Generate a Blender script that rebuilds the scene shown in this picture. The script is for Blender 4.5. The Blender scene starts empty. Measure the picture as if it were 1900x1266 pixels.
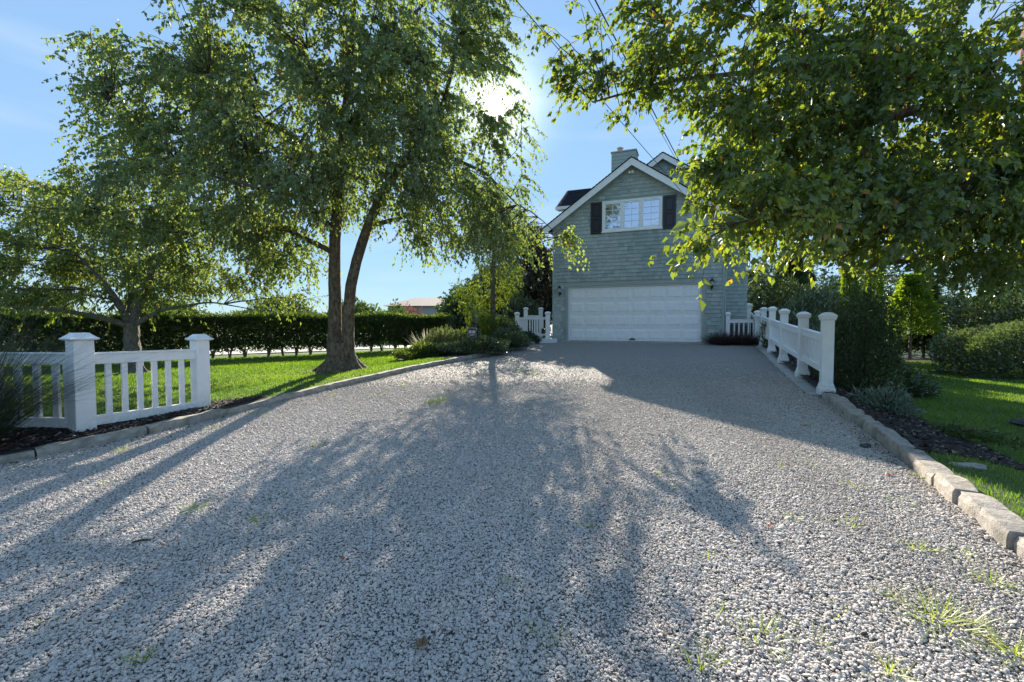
import bpy, math, random
import numpy as np
from mathutils import Vector, Matrix
rng = np.random.default_rng(7)
random.seed(7)
R = math.radians
SC = bpy.context.scene
COL = SC.collection
# ------------------------------------------------------------------ camera, sky, sun, exposure
F = 850.0 / 1900.0
PITCH = R(2.2)
CAMZ = 1.52
cam = bpy.data.objects.new('camera', bpy.data.cameras.new('camera'))
cam.data.sensor_width = 36.0
cam.data.lens = 36.0 * F
cam.data.clip_start = 0.05
cam.data.clip_end = 3000
cam.location = (0, 0, CAMZ)
cam.rotation_euler = (R(90) - PITCH, 0, 0)
COL.objects.link(cam)
SC.camera = cam
SUN_EL, SUN_AZ = R(25.1), R(-2.15)          # azimuth measured from +Y towards +X
SUND = Vector((math.sin(SUN_AZ) * math.cos(SUN_EL), math.cos(SUN_AZ) * math.cos(SUN_EL), math.sin(SUN_EL)))
w = bpy.data.worlds.new('World')
SC.world = w
w.use_nodes = True
nt = w.node_tree
nt.nodes.clear()
def wn(t, **k):
    n = nt.nodes.new(t)
    for a, b in k.items():
        setattr(n, a, b)
    return n
out = wn('ShaderNodeOutputWorld')
bg = wn('ShaderNodeBackground')
sky = wn('ShaderNodeTexSky', sky_type='NISHITA', sun_disc=False)
sky.sun_elevation = SUN_EL
sky.sun_rotation = SUN_AZ
sky.air_density = 0.62
sky.dust_density = 0.0
sky.ozone_density = 4.0
SKY_STRENGTH = 0.091
geo = wn('ShaderNodeTexCoord')
# thin cirrus wisps
mp = wn('ShaderNodeMapping')
mp.inputs['Scale'].default_value = (1.2, 1.2, 9.0)
mp.inputs['Rotation'].default_value = (0.25, 0.1, 0.4)
nz = wn('ShaderNodeTexNoise')
nz.inputs['Scale'].default_value = 2.2
nz.inputs['Detail'].default_value = 7
rp = wn('ShaderNodeValToRGB')
rp.color_ramp.elements[0].position = 0.5
rp.color_ramp.elements[0].color = (0, 0, 0, 1)
rp.color_ramp.elements[1].position = 0.85
rp.color_ramp.elements[1].color = (0.35, 0.35, 0.35, 1)
mx = wn('ShaderNodeMix', data_type='RGBA')
mx.inputs[7].default_value = (1.7, 1.9, 2.1, 1)
nt.links.new(geo.outputs['Generated'], mp.inputs['Vector'])
nt.links.new(mp.outputs[0], nz.inputs['Vector'])
nt.links.new(nz.outputs['Fac'], rp.inputs['Fac'])
nt.links.new(rp.outputs['Color'], mx.inputs[0])
# a clear, evenly bright sky: the range between the sunward and the far side is compressed as in the photograph
gm = wn('ShaderNodeGamma')
gm.inputs['Gamma'].default_value = 0.6
tn0 = wn('ShaderNodeVectorMath', operation='MULTIPLY')
tn0.inputs[1].default_value = (0.87, 0.985, 1.0)
nt.links.new(sky.outputs[0], gm.inputs['Color'])
bw = wn('ShaderNodeRGBToBW')
nt.links.new(gm.outputs[0], bw.inputs[0])
pw_ = wn('ShaderNodeMath', operation='POWER')
nt.links.new(bw.outputs[0], pw_.inputs[0])
pw_.inputs[1].default_value = -0.6
sc0 = wn('ShaderNodeVectorMath', operation='SCALE')
nt.links.new(gm.outputs[0], sc0.inputs[0])
nt.links.new(pw_.outputs[0], sc0.inputs['Scale'])
nt.links.new(sc0.outputs[0], tn0.inputs[0])
nt.links.new(tn0.outputs[0], mx.inputs[6])
# the sun itself with its aureole, where it stands in the sky
dt = wn('ShaderNodeVectorMath', operation='DOT_PRODUCT')
nrm = wn('ShaderNodeVectorMath', operation='NORMALIZE')
nt.links.new(geo.outputs['Generated'], nrm.inputs[0])
nt.links.new(nrm.outputs[0], dt.inputs[0])
dt.inputs[1].default_value = SUND
def wmath(op, a, b=None):
    n = wn('ShaderNodeMath', operation=op)
    for i, v in enumerate((a, b)):
        if v is None: continue
        if isinstance(v, (int, float)): n.inputs[i].default_value = v
        else: nt.links.new(v, n.inputs[i])
    return n.outputs[0]
one = wmath('SUBTRACT', 1.0, dt.outputs['Value'])
core = wmath('MULTIPLY', wmath('EXPONENT', wmath('MULTIPLY', one, -1.0 / 0.00012)), 70.0)
halo = wmath('MULTIPLY', wmath('EXPONENT', wmath('MULTIPLY', one, -1.0 / 0.0030)), 2.2)
glow = wmath('ADD', core, halo)
gc = wn('ShaderNodeVectorMath', operation='SCALE')
gc.inputs[0].default_value = (1.0, 0.97, 0.9)
nt.links.new(glow, gc.inputs['Scale'])
ad = wn('ShaderNodeVectorMath', operation='ADD')
nt.links.new(mx.outputs[2], ad.inputs[0])
nt.links.new(gc.outputs[0], ad.inputs[1])
nt.links.new(ad.outputs[0], bg.inputs['Color'])
bg.inputs['Strength'].default_value = SKY_STRENGTH
nt.links.new(bg.outputs[0], out.inputs['Surface'])
sun = bpy.data.objects.new('sun', bpy.data.lights.new('sun', 'SUN'))
sun.data.energy = 2.45
sun.data.angle = R(0.5)
sun.data.color = (1.0, 0.91, 0.78)
sun.rotation_euler = (-SUND).to_track_quat('-Z', 'Y').to_euler()
sun.location = (0, 0, 20)
COL.objects.link(sun)
SC.view_settings.view_transform = 'Standard'
SC.view_settings.look = 'None'
SC.view_settings.gamma = 1
SC.view_settings.exposure = 2.52
SC.view_settings.use_curve_mapping = False
SC.cycles.max_bounces = 8
SC.cycles.transmission_bounces = 6
SC.cycles.use_denoising = True

# ------------------------------------------------------------------ helpers: picking points from the photo's pixels
def P(px, py, Y):
    """world point at forward distance Y seen at photo pixel (px, py)"""
    x = (px - 950) / 850.0
    v = (633 - py) / 850.0
    d = np.array([x, math.cos(PITCH) + v * math.sin(PITCH), -math.sin(PITCH) + v * math.cos(PITCH)])
    d = d * (Y / d[1])
    return np.array([d[0], d[1], CAMZ + d[2]])
LC = np.array([(-8.5, -1), (-7.0, 1.5), (-6.1, 3.1), (-5.2, 4.4), (-4.6, 5.25), (-4.12, 6.37), (-3.2, 8.8), (-2.1, 11.2), (-0.79, 13.4), (1.04, 17.6), (1.5, 18.6)])
RC = np.array([(1.6, -1), (2.45, 1.3), (2.98, 2.67), (3.55, 4.03), (4.16, 5.53), (4.75, 7.03), (5.41, 8.7), (6.2, 10.6), (7.08, 12.6), (7.95, 14.6), (8.45, 15.8), (8.6, 18.6)])
def xl(Y): return np.interp(Y, LC[:, 1], LC[:, 0])
def xr(Y): return np.interp(Y, RC[:, 1], RC[:, 0])
def drive(X, Y): return np.minimum(0.0174 * np.asarray(X, float) + 0.0436 * np.asarray(Y, float), 0.826)
def sm(t):
    t = np.clip(t, 0, 1)
    return t * t * (3 - 2 * t)
def H(X, Y):
    X = np.asarray(X, float); Y = np.asarray(Y, float)
    Yc = np.clip(Y, -1, 18.6)
    a, b = xl(Yc), xr(Yc)
    fl = 0.24 + 0.01 * np.clip(Y, 0, 60)
    L = (drive(a, Yc) + 0.075) + (fl - drive(a, Yc) - 0.075) * sm((a - X) / (1.6 + 0.1 * Yc))
    fr = -0.08 + 0.0 * Y
    Rr = (drive(b, Yc) + 0.085) + (fr - drive(b, Yc) - 0.085) * sm((X - b) / 2.2)
    h = np.where(X < a, L, np.where(X > b, Rr, drive(X, Yc)))
    und = 0.02 * np.sin(X * 0.9 + 1.3) * np.sin(Y * 0.7)
    return h + np.where((X < a - 1) | (X > b + 1), und, 0)
def Hf(x, y): return float(H(x, y))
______
▸ **Your goal**:
Write only the number of lines in the data above that include "pixels".

▸ **Reply to the exercise**:
2